#10_Editorial_MAN MUG

3 Jul 2025

Boccioni and Mathematics

Umberto Boccioni, a giant of Italian Futurism and author of textbook masterpieces such as La città che sale, Materia, and Elasticità, ended up this year in high school classrooms — not as a subject of art history exams, but as the unexpected protagonist of the dreaded math test.  The third exercise in the exam given to students featured an image of another extraordinary work by Boccioni: the sculpture Unique Forms of Continuity in Space, created in 1913, which is now also widely recognized as the image engraved on the 20-cent coin. The function analysis assigned to the science-track students involved two key elements central to the artist’s work — time and space — and asked them to graph the concept of “continuity” that represents the very movement of a man following a trajectory.

Now, leaving calculations aside, there could hardly have been a better opportunity to show how disciplines intersect — how art can be a visual representation of life and its laws, an expression of physics translated into aesthetics: the shape of calculation and, more broadly, the shape of the nature of things.
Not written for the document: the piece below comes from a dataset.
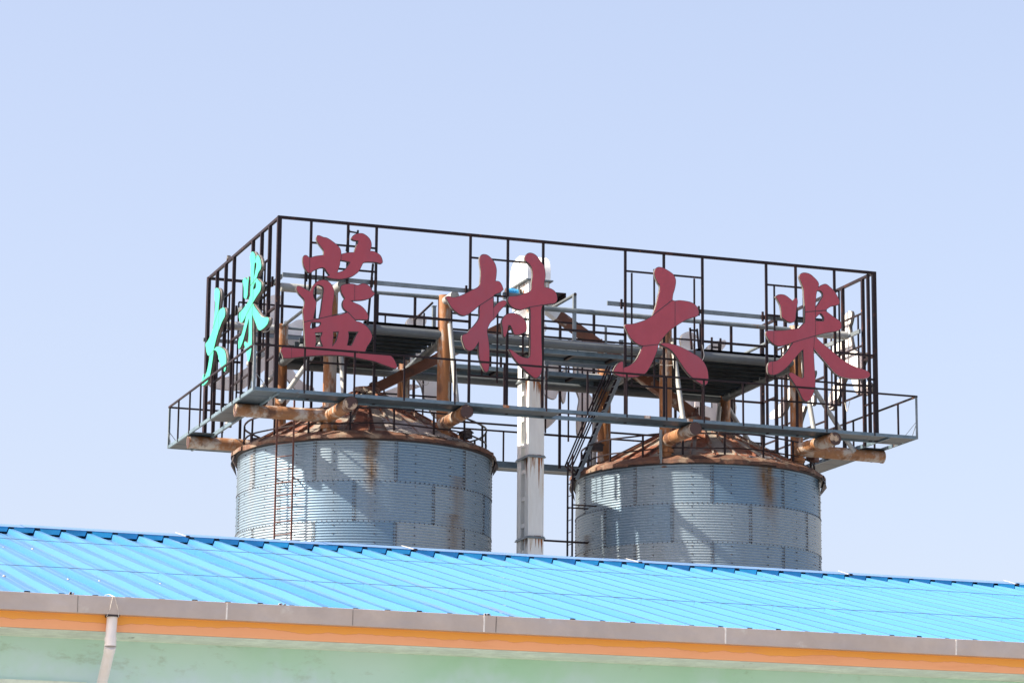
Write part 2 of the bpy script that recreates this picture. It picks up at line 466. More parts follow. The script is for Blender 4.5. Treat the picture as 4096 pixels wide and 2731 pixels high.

Already with Cézanne, the structure of reality — its construction before our very eyes, the invisible framework that holds the world together — was translated into painting through the decomposition of color, into a mesh traced across the canvas like a graph that mathematics itself could have adopted.

Boccioni inherited from the great Paul this esprit de géométrie — the ability to read into matter (precisely as the title of his 1912 painting Materia suggests) — to which he added the variable of movement, the famous dynamism to which he devoted countless pages and theories. This very idea takes shape in the sculpture featured in the final high school exam: the figure of a man walking along a path through the void, trailing behind him a wake of motion, with air displacement drawn into the lines of the form.

Returning to physics, Boccioni’s Unique Forms in fact embody the concept of acceleration — the relationship between speed and the passage of time — confirming the role of art as a mirror of existence.

And just between us: the Galleria Comunale of Cagliari holds, in the Ingrao collection, 31 works by Boccioni, including a precious sketch of Rissa in Galleria (Riot in the Gallery), where movement and light already explode into colorful shards across space. Centrifugal motion? That’s another exam altogether!